The Suffolk County Water Authority, which in the face of local resistance last month gave up on its plan to bring public water to Orient, has proposed raising the rates paid by a small community of Orient homeowners whose water system is maintained by the authority. The defunct extension project, according to the authority, would have reduced costs and made the rate increase unnecessary.

A public hearing on an increase in yearly fees from $495 to $1,500 for each of 24 households in Browns Hills will be held at the water authority’s Southold office this Friday, September 24 at 6 p.m. The authority’s Southold headquarters is at 700 Boisseau Ave.

The water authority says it costs $120,000 per year to operate the Browns Hills system and that other customers are subsidizing the community’s service.

Residents in Browns Hills have a collective water system that was built in the early 1950s, when homeowners could not afford the sophisticated technology needed to dig wells in the rocky ground beneath their houses. They drilled collective wells under a nearby farm field. In the 1990s, they spent $150,000 upgrading the system, before the Suffolk County Health Department insisted that they spend another $150,000 on a nitrate filtration system.

The community decided instead to sell the system to the Suffolk County Water Authority for $1. After the system was sold, residents say that the health department did an about-face on the nitrate filtration requirement and allowed the authority to provide reverse osmosis filters on one tap of each house in the system.

Reverse osmosis filters are usually maintained twice a year at a cost of about $500, according to private suppliers.

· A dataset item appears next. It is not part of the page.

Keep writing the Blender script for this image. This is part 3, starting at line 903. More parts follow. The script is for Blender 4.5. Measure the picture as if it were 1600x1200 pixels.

A year ago the water authority proposed building a nearly $4 million extension to a pipeline that ends in East Marion in order to bring Browns Hills into the public water system. The idea met with fierce resistance from many residents, who argued that their water was safe to drink and that a water main would allow for more intense development in Orient. The Town Board opposed the plan, refusing to include Browns Hills in its official map of areas where public water should be provided. Also, the Town Trustees recently refused to grant a wetlands permit for the main.